#122
The Beach Boys
Keepin’ the Summer Alive
Genre: Dinosaur Beach
Allen’s Rating: 1 out of 5
Geo’s Rating: 2.25 out of 5
Highlights:
Keepin’ the Summer Alive
School Days (Chuck Berry cover)
Some of Your Love
It’s worth remembering there was a day when the Beach Boys were the home-grown heroes standing tall as America’s champions while the British Invasion swamped America’s musical art form, Rock ‘n Roll. Some musical scholars opine that day was a Wednesday. Other scholars, less fans of beach and cars music, insist it was really more of a Tuesday after work Happy Hour kind of deal. It was, after all, Pet Sounds that forced Paul and the boys to look to their laurels and respond with Sgt. Peppers Lonely Hearts Club Band. Nevertheless, there is universal agreement that whatever day it was, that day was NOT in 1980. *
By 1980, when they went into the studio for their 24th(!) album, there was ample evidence the wheels had come off the musical creative bus that was the Beach Boys, and personal issues amongst various members of the band were at the very least significant contributors to that result, if not the primary cause. The drug abuse and mental illness issues are well-chronicled now, decades later, but at the time the band and its recording studio were trying to soldier on with the pretense that the Beach Boys were still titans of American rock.
Just for full disclosure, and so you know I come at this review from a sympathetic place, in 1980 I typically went to sleep each night with a stack of five or six albums on a turn table at lowish volume sending me to lullaby land. More often than not, two of those discs would be from the Beach Boys double LP, Endless Summer. What that 16 year old boy in his bedroom in a small western Pennsylvania coal-mining town did not realize, is his (and a few million friends) regular spinning of Endless Summer (A 1974 reissue of their 1962-1965 hits that was a smashing and enduring commercial success) had created an existential crisis for the Beach Boys. What would they be going forward? Caught forever unchanging in the commercially pleasing amber of 1965, or a living, breathing, evolving musical legacy?
Having said that, by the standards fans had every right to expect from the great band they had been, Keepin’ the Summer Alive is a train wreck. It’d be the last album from the Boys original lineup (drummer Dennis Wilson would soon be dead from substance abuse), but even then only courtesy of scooping a 1972 reject out of the vault for inclusion here. Brian Wilson wanted it to be an album of covers of classic rock standards, but Brian rarely made it into the studio. Dennis got disgusted and quit showing up, his only contribution via that ’72 reject. The label thought Brian would be producing –Bruce Johnston ended up being the decision maker.

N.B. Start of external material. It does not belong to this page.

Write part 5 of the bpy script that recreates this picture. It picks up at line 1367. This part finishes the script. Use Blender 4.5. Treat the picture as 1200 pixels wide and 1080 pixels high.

Hey, look, even the relatively better stuff here is at best 2nd class Beach Boys. My contemporaneous notes next to the title track note “BTO homage to the BB” –I thought I was being cute, then my research revealed Randy Bachman actually co-wrote that track with Carl Wilson –that gets it a highlight from the Rock Curiosity point of view. “School Days” –the sole surviving classic cover from Brian Wilson’s original conception for the album-- would not have caused Chuck Berry to feel threatened in the least, but at least it has some energy and the classic BB harmonies giving it an interesting twist. “Some of Your Love” at least has the old BB energy and feels authentic classic Boys, if 2nd rate.
“Goin’ On” is the official single, topping out at an embarrassing, yet somehow generous, #83 on Billboard --meh.
*Hey, I couldn’t resist the joke –I know it wasn’t actually a day. The amazing thing is that beach music was the American entrant left to fight for American pride in Rock ‘n Roll at all, and actually did so reasonably effectively for a period of time.